Prosecutors in the case of Nikolas Cruz are pushing for a probe after a juror claimed she felt threatened by another member of the panel as they mulled whether or not to spare the Parkland school shooter’s life.

A motion filed in Broward County Court in Florida on Friday calls for law enforcement to interview the unnamed juror, who alerted officials to what “she perceived to be a threat from a fellow juror while in the jury room.” No further details were provided.

“The court has a duty to investigate this allegation,” according to the filing, calling it a “potential crime.”

The request comes a day after jurors, a panel made up of five men and seven women, were left divided over whether Cruz should be executed for the massacre at Marjory Stoneman Douglas, the worst shooting to ever unfold at a high school in the United States.

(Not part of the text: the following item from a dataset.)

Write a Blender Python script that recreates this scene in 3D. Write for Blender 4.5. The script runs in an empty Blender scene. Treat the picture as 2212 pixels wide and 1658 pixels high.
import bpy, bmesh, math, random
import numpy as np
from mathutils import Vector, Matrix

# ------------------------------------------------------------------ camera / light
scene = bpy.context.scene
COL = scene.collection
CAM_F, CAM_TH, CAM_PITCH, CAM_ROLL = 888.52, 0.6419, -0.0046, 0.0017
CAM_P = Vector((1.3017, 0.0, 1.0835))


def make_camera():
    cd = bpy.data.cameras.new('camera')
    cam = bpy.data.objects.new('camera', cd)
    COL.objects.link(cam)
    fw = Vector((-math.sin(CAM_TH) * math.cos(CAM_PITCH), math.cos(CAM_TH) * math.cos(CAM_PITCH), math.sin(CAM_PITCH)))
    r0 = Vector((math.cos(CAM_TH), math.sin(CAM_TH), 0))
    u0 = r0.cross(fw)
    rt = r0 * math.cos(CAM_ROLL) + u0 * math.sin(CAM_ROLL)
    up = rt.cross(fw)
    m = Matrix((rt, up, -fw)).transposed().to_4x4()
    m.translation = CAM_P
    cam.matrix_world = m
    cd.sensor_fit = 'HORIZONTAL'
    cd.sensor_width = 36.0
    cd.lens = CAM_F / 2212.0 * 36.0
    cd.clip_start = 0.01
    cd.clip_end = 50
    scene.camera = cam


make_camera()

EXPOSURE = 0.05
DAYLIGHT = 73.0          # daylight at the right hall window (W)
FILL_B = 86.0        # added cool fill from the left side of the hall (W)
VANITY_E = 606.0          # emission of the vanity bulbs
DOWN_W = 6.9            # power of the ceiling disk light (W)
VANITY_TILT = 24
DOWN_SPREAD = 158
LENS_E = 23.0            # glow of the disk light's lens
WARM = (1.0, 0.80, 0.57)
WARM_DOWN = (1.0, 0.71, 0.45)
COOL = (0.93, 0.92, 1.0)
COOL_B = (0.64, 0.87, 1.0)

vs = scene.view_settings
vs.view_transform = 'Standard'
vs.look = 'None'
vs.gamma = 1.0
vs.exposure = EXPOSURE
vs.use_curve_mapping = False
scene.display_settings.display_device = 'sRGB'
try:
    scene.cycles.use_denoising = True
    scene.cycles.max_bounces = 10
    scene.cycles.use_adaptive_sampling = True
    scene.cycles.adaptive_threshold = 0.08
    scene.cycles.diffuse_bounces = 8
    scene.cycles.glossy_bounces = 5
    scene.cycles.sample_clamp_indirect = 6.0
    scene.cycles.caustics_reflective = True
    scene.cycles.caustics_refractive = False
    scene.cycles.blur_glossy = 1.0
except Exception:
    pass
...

The gunman by default was sentenced to life in prison without the possibility of parole because, under Florida state law, all decisions on capital punishment must be unanimous.

The 12-person jury did unanimously agree there were aggravating factors to warrant a death sentence — like that the murders were “especially heinous, atrocious, or cruel” — but one or more jurors also found mitigating factors, such as untreated childhood problems, outweighed them.

Jury foreman Benjamin Thomas told local reporters that three jurors voted for life on the final ballot. Two were willing to reconsider, but one was a “hard no” for the death penalty.

“It really came down to a specific (juror) that he believed (Cruz) was mentally ill,” Thomas said.

Cruz previously confessed to storming the school with an AR-15 rifle and shooting 14 students and three staff members. He pleaded guilty last year to 17 counts of murder and 17 counts of attempted murder in connection with carnage that occurred on Feb. 14, 2018.

The filing is latest example of the turmoil that unfolded during the sentencing phase of Cruz’s legal proceedings.

In a handwritten letter to Judge Elizabeth Scherer, Juror Denise Cunha alleged that she was the lone holdout when it came to executing Cruz. She emphasized that she fulfilled her civic duty and denied that she’d already decided against the death penalty before the start of the trial.

She wrote that the deliberations were “tense,” and that some “became extremely unhappy once I mentioned that I would vote for life.”

It’s not clear if Cunha is the same person who reported the threat to the state attorney’s office.